§ **What is asked**
Write out each line exactly as given. Leave the pictures out of your copy.
= = = = =
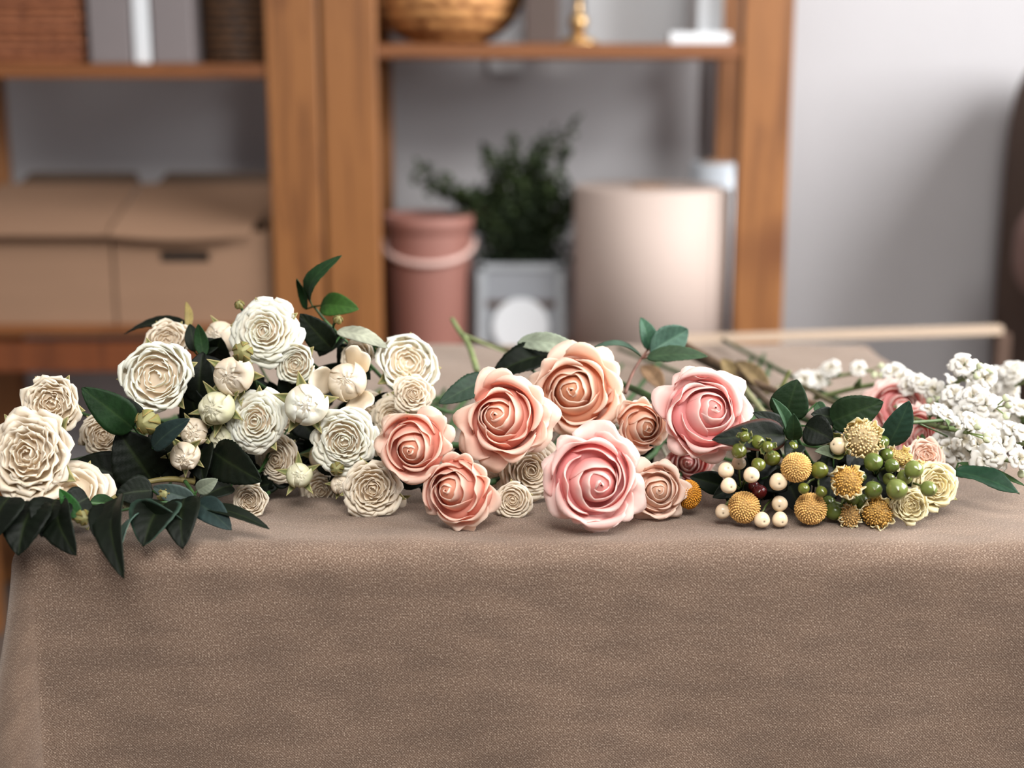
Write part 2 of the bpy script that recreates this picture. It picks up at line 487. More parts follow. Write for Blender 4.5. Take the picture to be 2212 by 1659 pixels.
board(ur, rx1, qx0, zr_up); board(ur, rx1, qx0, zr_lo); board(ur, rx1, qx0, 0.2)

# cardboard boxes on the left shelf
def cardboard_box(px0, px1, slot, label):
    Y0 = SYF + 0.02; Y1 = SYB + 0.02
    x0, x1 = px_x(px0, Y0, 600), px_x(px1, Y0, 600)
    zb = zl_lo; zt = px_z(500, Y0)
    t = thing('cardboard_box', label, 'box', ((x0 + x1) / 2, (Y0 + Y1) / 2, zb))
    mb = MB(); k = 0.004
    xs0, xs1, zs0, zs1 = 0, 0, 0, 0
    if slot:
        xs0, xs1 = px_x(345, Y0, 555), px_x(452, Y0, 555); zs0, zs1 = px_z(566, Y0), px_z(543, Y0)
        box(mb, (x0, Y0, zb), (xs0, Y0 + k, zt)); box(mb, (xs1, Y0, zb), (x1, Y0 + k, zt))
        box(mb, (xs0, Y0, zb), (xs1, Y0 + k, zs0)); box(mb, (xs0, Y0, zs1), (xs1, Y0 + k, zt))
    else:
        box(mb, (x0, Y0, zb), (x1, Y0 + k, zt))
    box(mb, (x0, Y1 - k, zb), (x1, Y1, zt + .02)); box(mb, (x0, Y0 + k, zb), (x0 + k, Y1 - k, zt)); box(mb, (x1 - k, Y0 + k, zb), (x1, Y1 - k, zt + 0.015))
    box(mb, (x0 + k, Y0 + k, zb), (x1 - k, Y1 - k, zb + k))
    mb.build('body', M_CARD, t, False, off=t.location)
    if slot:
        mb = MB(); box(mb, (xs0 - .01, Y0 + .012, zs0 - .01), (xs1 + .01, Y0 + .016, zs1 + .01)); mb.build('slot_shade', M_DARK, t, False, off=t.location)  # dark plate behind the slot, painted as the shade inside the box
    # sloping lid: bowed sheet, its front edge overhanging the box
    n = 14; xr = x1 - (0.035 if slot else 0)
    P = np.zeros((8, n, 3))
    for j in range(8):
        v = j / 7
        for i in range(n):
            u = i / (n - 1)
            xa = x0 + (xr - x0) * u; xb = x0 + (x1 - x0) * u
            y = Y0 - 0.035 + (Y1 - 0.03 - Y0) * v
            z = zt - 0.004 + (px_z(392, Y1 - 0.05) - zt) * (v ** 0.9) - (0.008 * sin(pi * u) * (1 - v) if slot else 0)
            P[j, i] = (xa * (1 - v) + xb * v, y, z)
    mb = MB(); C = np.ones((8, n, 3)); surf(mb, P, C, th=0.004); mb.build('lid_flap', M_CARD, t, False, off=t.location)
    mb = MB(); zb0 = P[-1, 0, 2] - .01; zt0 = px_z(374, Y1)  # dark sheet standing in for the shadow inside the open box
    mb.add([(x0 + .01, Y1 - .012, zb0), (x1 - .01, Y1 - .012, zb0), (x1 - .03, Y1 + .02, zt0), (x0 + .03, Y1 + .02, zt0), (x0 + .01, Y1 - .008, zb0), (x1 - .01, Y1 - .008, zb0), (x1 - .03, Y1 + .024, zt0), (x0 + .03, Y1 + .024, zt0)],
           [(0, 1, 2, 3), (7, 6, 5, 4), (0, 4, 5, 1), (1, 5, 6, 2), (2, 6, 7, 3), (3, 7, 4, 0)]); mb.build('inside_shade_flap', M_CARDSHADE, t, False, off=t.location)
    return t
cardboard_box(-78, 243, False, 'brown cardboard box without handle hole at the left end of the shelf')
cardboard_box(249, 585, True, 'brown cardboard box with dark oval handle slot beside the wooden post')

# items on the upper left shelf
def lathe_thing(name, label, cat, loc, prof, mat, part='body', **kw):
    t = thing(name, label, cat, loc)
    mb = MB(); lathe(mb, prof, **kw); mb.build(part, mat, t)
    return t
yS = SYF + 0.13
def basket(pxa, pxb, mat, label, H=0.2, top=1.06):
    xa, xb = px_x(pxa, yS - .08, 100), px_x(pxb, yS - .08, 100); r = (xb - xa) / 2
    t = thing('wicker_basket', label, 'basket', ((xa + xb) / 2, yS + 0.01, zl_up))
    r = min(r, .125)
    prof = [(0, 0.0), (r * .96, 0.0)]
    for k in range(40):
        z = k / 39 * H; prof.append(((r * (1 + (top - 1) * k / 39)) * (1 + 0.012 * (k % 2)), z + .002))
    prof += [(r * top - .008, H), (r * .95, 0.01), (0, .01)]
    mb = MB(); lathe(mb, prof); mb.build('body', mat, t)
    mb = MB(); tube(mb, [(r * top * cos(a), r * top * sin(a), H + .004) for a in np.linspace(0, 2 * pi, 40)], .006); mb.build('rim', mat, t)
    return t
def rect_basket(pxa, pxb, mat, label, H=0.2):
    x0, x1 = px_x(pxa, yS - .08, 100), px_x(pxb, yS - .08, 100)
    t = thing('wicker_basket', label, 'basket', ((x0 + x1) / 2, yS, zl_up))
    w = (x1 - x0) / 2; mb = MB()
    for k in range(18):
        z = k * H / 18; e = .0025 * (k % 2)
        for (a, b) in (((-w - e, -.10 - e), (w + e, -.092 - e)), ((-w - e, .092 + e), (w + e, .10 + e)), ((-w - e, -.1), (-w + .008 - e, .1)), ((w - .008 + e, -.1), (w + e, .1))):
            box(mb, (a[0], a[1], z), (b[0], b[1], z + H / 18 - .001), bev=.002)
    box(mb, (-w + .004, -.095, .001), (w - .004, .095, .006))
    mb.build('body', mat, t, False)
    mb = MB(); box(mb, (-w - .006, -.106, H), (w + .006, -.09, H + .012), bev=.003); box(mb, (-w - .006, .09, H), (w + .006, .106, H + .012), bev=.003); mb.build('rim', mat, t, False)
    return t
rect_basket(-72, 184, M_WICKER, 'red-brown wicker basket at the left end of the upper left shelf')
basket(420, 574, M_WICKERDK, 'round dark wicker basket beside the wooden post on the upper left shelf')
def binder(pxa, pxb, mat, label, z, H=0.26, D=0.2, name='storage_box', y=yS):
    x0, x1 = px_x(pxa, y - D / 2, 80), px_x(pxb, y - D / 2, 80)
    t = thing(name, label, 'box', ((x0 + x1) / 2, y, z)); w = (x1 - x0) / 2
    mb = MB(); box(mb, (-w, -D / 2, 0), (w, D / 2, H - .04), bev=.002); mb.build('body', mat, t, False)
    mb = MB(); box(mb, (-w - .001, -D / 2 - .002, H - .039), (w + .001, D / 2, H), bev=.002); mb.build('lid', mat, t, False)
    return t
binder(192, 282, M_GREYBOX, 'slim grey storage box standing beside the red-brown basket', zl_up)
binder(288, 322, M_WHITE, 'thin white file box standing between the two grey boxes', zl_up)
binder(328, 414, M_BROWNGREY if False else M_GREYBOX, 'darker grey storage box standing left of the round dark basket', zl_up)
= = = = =
§ **The solution**
Write part 2 of the bpy script that recreates this picture. It picks up at line 487. More parts follow. Write for Blender 4.5. Take the picture to be 2212 by 1659 pixels.
board(ur, rx1, qx0, zr_up); board(ur, rx1, qx0, zr_lo); board(ur, rx1, qx0, 0.2)

# cardboard boxes on the left shelf
def cardboard_box(px0, px1, slot, label):
    Y0 = SYF + 0.02; Y1 = SYB + 0.02
    x0, x1 = px_x(px0, Y0, 600), px_x(px1, Y0, 600)
    zb = zl_lo; zt = px_z(500, Y0)
    t = thing('cardboard_box', label, 'box', ((x0 + x1) / 2, (Y0 + Y1) / 2, zb))
    mb = MB(); k = 0.004
    xs0, xs1, zs0, zs1 = 0, 0, 0, 0
    if slot:
        xs0, xs1 = px_x(345, Y0, 555), px_x(452, Y0, 555); zs0, zs1 = px_z(566, Y0), px_z(543, Y0)
        box(mb, (x0, Y0, zb), (xs0, Y0 + k, zt)); box(mb, (xs1, Y0, zb), (x1, Y0 + k, zt))
        box(mb, (xs0, Y0, zb), (xs1, Y0 + k, zs0)); box(mb, (xs0, Y0, zs1), (xs1, Y0 + k, zt))
    else:
        box(mb, (x0, Y0, zb), (x1, Y0 + k, zt))
    box(mb, (x0, Y1 - k, zb), (x1, Y1, zt + .02)); box(mb, (x0, Y0 + k, zb), (x0 + k, Y1 - k, zt)); box(mb, (x1 - k, Y0 + k, zb), (x1, Y1 - k, zt + 0.015))
    box(mb, (x0 + k, Y0 + k, zb), (x1 - k, Y1 - k, zb + k))
    mb.build('body', M_CARD, t, False, off=t.location)
    if slot:
        mb = MB(); box(mb, (xs0 - .01, Y0 + .012, zs0 - .01), (xs1 + .01, Y0 + .016, zs1 + .01)); mb.build('slot_shade', M_DARK, t, False, off=t.location)  # dark plate behind the slot, painted as the shade inside the box
    # sloping lid: bowed sheet, its front edge overhanging the box
    n = 14; xr = x1 - (0.035 if slot else 0)
    P = np.zeros((8, n, 3))
    for j in range(8):
        v = j / 7
        for i in range(n):
            u = i / (n - 1)
            xa = x0 + (xr - x0) * u; xb = x0 + (x1 - x0) * u
            y = Y0 - 0.035 + (Y1 - 0.03 - Y0) * v
            z = zt - 0.004 + (px_z(392, Y1 - 0.05) - zt) * (v ** 0.9) - (0.008 * sin(pi * u) * (1 - v) if slot else 0)
            P[j, i] = (xa * (1 - v) + xb * v, y, z)
    mb = MB(); C = np.ones((8, n, 3)); surf(mb, P, C, th=0.004); mb.build('lid_flap', M_CARD, t, False, off=t.location)
    mb = MB(); zb0 = P[-1, 0, 2] - .01; zt0 = px_z(374, Y1)  # dark sheet standing in for the shadow inside the open box
    mb.add([(x0 + .01, Y1 - .012, zb0), (x1 - .01, Y1 - .012, zb0), (x1 - .03, Y1 + .02, zt0), (x0 + .03, Y1 + .02, zt0), (x0 + .01, Y1 - .008, zb0), (x1 - .01, Y1 - .008, zb0), (x1 - .03, Y1 + .024, zt0), (x0 + .03, Y1 + .024, zt0)],
           [(0, 1, 2, 3), (7, 6, 5, 4), (0, 4, 5, 1), (1, 5, 6, 2), (2, 6, 7, 3), (3, 7, 4, 0)]); mb.build('inside_shade_flap', M_CARDSHADE, t, False, off=t.location)
    return t
cardboard_box(-78, 243, False, 'brown cardboard box without handle hole at the left end of the shelf')
cardboard_box(249, 585, True, 'brown cardboard box with dark oval handle slot beside the wooden post')

# items on the upper left shelf
def lathe_thing(name, label, cat, loc, prof, mat, part='body', **kw):
    t = thing(name, label, cat, loc)
    mb = MB(); lathe(mb, prof, **kw); mb.build(part, mat, t)
    return t
yS = SYF + 0.13
def basket(pxa, pxb, mat, label, H=0.2, top=1.06):
    xa, xb = px_x(pxa, yS - .08, 100), px_x(pxb, yS - .08, 100); r = (xb - xa) / 2
    t = thing('wicker_basket', label, 'basket', ((xa + xb) / 2, yS + 0.01, zl_up))
    r = min(r, .125)
    prof = [(0, 0.0), (r * .96, 0.0)]
    for k in range(40):
        z = k / 39 * H; prof.append(((r * (1 + (top - 1) * k / 39)) * (1 + 0.012 * (k % 2)), z + .002))
    prof += [(r * top - .008, H), (r * .95, 0.01), (0, .01)]
    mb = MB(); lathe(mb, prof); mb.build('body', mat, t)
    mb = MB(); tube(mb, [(r * top * cos(a), r * top * sin(a), H + .004) for a in np.linspace(0, 2 * pi, 40)], .006); mb.build('rim', mat, t)
    return t
def rect_basket(pxa, pxb, mat, label, H=0.2):
    x0, x1 = px_x(pxa, yS - .08, 100), px_x(pxb, yS - .08, 100)
    t = thing('wicker_basket', label, 'basket', ((x0 + x1) / 2, yS, zl_up))
    w = (x1 - x0) / 2; mb = MB()
    for k in range(18):
        z = k * H / 18; e = .0025 * (k % 2)
        for (a, b) in (((-w - e, -.10 - e), (w + e, -.092 - e)), ((-w - e, .092 + e), (w + e, .10 + e)), ((-w - e, -.1), (-w + .008 - e, .1)), ((w - .008 + e, -.1), (w + e, .1))):
            box(mb, (a[0], a[1], z), (b[0], b[1], z + H / 18 - .001), bev=.002)
    box(mb, (-w + .004, -.095, .001), (w - .004, .095, .006))
    mb.build('body', mat, t, False)
    mb = MB(); box(mb, (-w - .006, -.106, H), (w + .006, -.09, H + .012), bev=.003); box(mb, (-w - .006, .09, H), (w + .006, .106, H + .012), bev=.003); mb.build('rim', mat, t, False)
    return t
rect_basket(-72, 184, M_WICKER, 'red-brown wicker basket at the left end of the upper left shelf')
basket(420, 574, M_WICKERDK, 'round dark wicker basket beside the wooden post on the upper left shelf')
def binder(pxa, pxb, mat, label, z, H=0.26, D=0.2, name='storage_box', y=yS):
    x0, x1 = px_x(pxa, y - D / 2, 80), px_x(pxb, y - D / 2, 80)
    t = thing(name, label, 'box', ((x0 + x1) / 2, y, z)); w = (x1 - x0) / 2
    mb = MB(); box(mb, (-w, -D / 2, 0), (w, D / 2, H - .04), bev=.002); mb.build('body', mat, t, False)
    mb = MB(); box(mb, (-w - .001, -D / 2 - .002, H - .039), (w + .001, D / 2, H), bev=.002); mb.build('lid', mat, t, False)
    return t
binder(192, 282, M_GREYBOX, 'slim grey storage box standing beside the red-brown basket', zl_up)
binder(288, 322, M_WHITE, 'thin white file box standing between the two grey boxes', zl_up)
binder(328, 414, M_BROWNGREY if False else M_GREYBOX, 'darker grey storage box standing left of the round dark basket', zl_up)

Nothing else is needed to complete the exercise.